I can't help but feel proud of myself as I talk with adults and am able to discuss at their level, if at least for a moment. Once I beleived age was nothing but a number and the number that truly mattered was expereince. As a young adult can have more experience than someone their own age or even older, and be more mature and ready for the world. While I still believe this is true and possible, it is far from reality.
I can have deep, interesting discussions with others older than me but in the end there is always a point where I cant carry on-where I am out of my league. These are the moments I feel more as a child than when I was one. It almost feels belittling.
When engaging with those older than you, you have to be aware of what you are capable of and how far you can go with your interaction. It hurts me when they ask something of me that I deem impossible at the moment of myself. Perhaps I should be happy they believe I am ready for such, but what if I am not ready to take that risk? The risk of not delivering what they believe I am capable of but, what I already deemed impossible for me at the moment?
Limiting myself to not taking the risk may seem a cowardly act but I think it more cowardly to take all risks simply to state "i have nothing to lose, so I lived". Do you truly live by taking risks at every turn, at every oportunity? Everyone has something to lose, and if they dont see what it is, they will lose it all in their risk taking and regret it later.
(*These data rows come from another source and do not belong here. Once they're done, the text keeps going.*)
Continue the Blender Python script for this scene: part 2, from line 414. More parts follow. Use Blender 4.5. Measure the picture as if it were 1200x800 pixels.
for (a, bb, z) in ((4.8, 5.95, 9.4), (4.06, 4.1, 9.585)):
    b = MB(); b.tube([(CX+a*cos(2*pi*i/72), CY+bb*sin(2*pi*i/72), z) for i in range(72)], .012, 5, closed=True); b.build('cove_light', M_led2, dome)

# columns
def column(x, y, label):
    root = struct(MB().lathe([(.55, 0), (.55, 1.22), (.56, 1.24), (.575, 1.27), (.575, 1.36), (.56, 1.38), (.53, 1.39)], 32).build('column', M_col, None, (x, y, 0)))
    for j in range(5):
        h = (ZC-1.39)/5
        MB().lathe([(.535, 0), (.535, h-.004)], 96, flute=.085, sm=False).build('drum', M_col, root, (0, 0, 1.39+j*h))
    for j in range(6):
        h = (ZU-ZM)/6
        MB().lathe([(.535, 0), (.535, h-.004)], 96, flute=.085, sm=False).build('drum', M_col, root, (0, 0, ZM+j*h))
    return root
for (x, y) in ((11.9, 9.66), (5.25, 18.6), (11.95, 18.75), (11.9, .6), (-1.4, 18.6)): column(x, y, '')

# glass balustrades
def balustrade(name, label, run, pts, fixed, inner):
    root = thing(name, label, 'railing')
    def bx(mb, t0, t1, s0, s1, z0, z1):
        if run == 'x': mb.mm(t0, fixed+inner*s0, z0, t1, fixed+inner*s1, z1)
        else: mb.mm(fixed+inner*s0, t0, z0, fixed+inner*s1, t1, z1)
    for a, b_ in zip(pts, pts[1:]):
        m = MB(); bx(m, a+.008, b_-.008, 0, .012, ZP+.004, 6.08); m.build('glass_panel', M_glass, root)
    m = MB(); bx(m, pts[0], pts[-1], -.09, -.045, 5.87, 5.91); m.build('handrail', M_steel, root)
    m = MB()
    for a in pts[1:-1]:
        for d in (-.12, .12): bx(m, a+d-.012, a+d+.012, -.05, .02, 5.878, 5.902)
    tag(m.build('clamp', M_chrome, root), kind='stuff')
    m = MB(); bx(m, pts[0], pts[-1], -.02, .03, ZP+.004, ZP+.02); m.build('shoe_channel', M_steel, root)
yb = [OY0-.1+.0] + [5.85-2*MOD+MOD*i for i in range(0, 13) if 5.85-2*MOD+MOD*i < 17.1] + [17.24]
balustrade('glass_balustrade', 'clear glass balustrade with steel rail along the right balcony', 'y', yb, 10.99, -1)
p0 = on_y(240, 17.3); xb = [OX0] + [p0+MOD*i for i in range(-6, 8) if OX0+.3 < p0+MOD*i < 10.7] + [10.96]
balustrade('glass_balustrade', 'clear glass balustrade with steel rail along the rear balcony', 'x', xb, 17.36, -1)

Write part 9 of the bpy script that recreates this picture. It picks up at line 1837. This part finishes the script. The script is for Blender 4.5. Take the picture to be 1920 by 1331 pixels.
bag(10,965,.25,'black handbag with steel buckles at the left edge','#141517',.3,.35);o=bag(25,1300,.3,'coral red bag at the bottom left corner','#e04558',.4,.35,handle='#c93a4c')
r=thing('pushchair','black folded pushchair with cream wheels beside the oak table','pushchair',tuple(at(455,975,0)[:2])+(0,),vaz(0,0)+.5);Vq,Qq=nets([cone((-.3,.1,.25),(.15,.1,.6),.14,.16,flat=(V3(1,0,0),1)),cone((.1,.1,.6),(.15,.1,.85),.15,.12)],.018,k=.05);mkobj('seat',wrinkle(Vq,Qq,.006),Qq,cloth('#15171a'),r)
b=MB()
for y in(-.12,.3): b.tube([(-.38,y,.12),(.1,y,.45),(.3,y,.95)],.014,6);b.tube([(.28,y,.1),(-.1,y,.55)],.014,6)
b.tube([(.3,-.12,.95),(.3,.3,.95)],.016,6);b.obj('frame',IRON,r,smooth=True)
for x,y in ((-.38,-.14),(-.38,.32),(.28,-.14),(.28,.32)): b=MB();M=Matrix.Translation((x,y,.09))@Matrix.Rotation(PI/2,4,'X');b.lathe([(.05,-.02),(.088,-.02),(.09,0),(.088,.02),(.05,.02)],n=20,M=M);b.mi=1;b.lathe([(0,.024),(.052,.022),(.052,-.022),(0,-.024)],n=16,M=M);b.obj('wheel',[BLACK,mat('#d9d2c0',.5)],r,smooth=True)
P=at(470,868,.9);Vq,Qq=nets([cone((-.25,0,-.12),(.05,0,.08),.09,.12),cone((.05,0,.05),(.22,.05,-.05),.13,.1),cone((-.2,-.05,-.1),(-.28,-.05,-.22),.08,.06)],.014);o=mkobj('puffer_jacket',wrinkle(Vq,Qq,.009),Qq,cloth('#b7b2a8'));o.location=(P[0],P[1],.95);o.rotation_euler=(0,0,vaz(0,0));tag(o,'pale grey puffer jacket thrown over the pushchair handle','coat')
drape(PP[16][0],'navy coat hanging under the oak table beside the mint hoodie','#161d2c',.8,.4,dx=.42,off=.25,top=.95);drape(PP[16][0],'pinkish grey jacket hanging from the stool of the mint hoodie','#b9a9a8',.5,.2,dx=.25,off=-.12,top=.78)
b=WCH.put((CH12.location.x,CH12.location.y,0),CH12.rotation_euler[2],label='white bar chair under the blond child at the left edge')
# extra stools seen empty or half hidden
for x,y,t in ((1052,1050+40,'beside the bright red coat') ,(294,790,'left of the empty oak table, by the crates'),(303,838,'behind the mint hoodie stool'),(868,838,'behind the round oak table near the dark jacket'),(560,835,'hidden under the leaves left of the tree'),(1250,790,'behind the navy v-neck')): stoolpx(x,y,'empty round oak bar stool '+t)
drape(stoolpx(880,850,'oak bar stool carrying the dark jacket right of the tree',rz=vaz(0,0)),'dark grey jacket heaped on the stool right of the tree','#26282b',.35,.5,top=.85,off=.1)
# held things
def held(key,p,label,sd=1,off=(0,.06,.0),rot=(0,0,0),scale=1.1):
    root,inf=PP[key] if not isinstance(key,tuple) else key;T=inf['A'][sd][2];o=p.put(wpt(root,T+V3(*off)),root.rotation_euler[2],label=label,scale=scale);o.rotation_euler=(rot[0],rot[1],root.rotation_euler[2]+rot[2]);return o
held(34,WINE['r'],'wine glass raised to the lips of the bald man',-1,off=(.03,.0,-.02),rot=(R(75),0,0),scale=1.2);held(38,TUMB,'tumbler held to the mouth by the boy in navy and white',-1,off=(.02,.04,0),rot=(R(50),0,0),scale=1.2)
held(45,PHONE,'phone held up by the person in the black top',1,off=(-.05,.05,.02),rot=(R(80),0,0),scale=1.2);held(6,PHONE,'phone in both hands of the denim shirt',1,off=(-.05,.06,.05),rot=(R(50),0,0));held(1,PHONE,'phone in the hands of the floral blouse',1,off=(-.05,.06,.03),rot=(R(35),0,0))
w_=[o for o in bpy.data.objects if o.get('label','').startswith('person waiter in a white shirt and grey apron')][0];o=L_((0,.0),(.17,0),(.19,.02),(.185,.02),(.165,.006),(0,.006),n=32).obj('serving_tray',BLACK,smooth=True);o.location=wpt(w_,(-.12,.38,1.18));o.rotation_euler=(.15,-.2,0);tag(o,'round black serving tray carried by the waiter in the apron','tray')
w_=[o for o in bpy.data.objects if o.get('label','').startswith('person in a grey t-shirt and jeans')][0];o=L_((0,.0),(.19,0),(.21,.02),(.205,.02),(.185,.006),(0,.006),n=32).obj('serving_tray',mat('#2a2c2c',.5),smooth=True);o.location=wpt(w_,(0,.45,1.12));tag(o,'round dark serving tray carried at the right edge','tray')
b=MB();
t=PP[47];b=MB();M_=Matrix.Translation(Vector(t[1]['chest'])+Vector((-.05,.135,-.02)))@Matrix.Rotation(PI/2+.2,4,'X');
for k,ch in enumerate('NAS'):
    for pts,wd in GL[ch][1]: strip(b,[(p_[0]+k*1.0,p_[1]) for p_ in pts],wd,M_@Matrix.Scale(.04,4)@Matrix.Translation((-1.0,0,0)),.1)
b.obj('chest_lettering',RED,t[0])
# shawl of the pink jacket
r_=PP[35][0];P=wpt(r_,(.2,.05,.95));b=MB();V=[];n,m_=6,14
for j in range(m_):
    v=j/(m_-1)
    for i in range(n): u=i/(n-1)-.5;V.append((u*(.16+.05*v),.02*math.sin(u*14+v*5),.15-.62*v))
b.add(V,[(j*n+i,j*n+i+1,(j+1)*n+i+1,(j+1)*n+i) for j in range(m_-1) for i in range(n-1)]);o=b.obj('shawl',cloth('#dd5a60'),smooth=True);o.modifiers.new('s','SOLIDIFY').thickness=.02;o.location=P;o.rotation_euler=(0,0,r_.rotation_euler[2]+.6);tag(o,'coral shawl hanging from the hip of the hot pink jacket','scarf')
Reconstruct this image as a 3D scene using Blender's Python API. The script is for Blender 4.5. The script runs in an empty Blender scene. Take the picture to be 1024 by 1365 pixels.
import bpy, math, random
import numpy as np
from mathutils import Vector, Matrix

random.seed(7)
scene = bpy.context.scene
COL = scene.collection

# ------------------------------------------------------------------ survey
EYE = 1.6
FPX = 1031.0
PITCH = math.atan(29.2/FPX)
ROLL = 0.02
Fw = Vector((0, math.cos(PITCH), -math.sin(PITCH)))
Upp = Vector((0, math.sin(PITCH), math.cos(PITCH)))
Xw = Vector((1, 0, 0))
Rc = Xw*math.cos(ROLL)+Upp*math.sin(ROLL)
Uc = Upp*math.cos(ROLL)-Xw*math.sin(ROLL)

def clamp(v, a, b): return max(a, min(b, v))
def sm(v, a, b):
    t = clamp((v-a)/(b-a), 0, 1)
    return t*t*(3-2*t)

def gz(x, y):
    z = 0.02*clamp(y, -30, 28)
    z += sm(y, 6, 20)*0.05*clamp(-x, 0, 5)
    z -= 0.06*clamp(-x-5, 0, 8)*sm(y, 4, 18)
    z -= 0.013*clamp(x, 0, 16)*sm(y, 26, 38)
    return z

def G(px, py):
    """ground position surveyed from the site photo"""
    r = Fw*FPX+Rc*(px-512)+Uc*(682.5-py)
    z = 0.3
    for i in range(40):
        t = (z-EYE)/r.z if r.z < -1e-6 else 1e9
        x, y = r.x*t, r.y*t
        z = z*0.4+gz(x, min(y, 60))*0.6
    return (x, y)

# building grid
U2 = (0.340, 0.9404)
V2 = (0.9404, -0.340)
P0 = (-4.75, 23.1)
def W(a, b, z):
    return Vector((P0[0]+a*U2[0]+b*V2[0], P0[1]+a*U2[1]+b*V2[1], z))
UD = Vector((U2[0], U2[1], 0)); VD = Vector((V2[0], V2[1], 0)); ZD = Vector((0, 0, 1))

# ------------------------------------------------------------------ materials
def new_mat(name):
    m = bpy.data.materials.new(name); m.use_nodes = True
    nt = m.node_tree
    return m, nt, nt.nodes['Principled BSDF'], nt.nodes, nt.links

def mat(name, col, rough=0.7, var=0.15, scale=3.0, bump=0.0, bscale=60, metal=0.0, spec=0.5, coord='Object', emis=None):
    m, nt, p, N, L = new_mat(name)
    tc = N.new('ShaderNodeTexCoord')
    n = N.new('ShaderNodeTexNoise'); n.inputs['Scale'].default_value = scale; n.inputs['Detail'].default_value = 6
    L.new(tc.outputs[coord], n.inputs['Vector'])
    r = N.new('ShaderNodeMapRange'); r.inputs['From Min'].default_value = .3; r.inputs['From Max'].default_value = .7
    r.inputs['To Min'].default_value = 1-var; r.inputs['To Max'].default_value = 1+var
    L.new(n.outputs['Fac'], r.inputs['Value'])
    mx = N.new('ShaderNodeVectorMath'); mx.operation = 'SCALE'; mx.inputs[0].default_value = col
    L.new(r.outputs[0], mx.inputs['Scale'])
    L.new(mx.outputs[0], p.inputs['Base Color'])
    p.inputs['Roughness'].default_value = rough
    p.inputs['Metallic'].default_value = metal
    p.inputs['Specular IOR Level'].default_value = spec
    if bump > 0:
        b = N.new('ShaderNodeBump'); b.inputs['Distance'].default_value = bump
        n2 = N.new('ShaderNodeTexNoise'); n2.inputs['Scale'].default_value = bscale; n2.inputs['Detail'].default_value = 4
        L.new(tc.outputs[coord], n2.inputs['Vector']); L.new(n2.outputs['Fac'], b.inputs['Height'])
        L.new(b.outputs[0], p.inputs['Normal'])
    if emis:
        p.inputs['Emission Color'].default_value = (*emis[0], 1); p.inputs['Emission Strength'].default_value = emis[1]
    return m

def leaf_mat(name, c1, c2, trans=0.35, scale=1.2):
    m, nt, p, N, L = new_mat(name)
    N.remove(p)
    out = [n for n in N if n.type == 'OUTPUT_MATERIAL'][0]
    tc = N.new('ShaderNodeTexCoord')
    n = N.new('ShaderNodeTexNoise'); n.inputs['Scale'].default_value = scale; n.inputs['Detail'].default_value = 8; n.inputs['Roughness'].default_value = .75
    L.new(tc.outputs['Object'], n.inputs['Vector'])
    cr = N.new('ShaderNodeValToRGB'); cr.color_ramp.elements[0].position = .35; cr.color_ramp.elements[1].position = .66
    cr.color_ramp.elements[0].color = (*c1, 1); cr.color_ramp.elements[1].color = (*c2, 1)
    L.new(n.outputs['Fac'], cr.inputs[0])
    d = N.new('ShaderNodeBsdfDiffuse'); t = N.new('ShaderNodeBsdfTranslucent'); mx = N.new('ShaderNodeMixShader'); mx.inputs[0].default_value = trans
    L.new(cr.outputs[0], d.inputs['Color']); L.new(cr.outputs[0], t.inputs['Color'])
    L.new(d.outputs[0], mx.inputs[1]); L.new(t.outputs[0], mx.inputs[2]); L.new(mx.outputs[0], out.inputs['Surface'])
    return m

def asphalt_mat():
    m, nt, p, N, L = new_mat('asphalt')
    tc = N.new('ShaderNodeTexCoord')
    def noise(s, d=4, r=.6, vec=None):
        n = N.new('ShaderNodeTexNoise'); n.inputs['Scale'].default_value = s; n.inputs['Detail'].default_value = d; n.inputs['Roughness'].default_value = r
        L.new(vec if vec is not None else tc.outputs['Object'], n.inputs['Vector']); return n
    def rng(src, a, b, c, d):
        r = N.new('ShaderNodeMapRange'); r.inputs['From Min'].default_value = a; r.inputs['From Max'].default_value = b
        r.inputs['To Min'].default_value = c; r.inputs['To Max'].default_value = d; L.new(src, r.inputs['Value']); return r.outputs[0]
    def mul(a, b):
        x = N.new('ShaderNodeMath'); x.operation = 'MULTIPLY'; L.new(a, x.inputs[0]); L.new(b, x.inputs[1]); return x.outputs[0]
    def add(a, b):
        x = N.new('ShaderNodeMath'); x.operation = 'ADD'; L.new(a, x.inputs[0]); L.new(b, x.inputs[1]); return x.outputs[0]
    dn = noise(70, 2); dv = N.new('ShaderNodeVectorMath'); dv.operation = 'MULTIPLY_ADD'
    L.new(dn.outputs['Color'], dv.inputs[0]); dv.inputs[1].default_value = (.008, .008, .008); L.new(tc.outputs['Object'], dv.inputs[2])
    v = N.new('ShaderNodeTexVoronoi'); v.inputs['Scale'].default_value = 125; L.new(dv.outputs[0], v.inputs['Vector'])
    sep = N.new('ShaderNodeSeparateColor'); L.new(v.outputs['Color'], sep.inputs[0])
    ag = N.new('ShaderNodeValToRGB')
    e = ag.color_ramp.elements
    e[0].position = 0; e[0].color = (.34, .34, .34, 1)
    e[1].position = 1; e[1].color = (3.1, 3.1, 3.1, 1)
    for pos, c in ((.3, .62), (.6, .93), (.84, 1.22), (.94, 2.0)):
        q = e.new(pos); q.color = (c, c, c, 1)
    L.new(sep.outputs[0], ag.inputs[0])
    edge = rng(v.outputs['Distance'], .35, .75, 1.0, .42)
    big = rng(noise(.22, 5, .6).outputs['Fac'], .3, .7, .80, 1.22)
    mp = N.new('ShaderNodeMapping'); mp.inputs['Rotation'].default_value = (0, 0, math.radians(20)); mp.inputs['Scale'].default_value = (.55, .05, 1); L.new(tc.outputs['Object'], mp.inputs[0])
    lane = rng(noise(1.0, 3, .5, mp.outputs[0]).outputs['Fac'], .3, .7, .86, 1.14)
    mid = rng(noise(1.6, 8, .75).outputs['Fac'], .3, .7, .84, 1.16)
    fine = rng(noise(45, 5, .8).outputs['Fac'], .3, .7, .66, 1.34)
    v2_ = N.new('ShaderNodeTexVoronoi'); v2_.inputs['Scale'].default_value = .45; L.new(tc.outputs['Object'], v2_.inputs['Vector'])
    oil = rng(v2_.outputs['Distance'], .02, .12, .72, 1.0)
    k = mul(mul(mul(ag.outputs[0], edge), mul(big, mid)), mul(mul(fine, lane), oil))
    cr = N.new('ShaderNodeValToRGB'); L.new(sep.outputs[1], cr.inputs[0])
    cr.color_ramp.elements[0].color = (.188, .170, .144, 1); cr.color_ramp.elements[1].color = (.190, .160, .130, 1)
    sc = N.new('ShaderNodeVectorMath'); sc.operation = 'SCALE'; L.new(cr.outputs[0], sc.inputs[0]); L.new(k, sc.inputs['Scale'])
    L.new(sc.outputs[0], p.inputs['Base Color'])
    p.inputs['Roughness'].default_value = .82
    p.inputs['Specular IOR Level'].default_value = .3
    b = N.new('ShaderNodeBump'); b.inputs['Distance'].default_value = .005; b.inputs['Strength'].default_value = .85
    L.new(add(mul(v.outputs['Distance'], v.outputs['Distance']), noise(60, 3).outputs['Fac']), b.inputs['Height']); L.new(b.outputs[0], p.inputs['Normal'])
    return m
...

A profound risk taker is very inmature because they seek experience to gain wisdom. I see it only as an excuse to not confront themselves. When you have nothing to lose, it means you are willing to never met yourself for the rush (high) of a risk. I know myself through and through, and surely have more to discover but the risks I have taken have been few, in a larger scale where I exchnaged all I had for all I wanted and needed. I lost nothing and gained everything. This is a true "risk". Where you are aware of what is at "stake" and of what you may gain. What makes someone mature however, is knowing what "risks" are beneficial to take and which are not, beneficial to who you ARE and not who you want to PRESENT yourself as.
I learned i dont have to push myself to be at someone elses league, so when I dont meet their standard-its ok. That standard was placed by them and for them, no need to grade myself on their scale. If im not ready for something, thats alright because I will be one day. I can however apologize to those who want something from me I am not yet ready to deliver or handle. I have much to live, much to learn and I live for myself and no one else, even when loyal to those precious around me.
So, what makes you belong to yourself, even when devoted to others?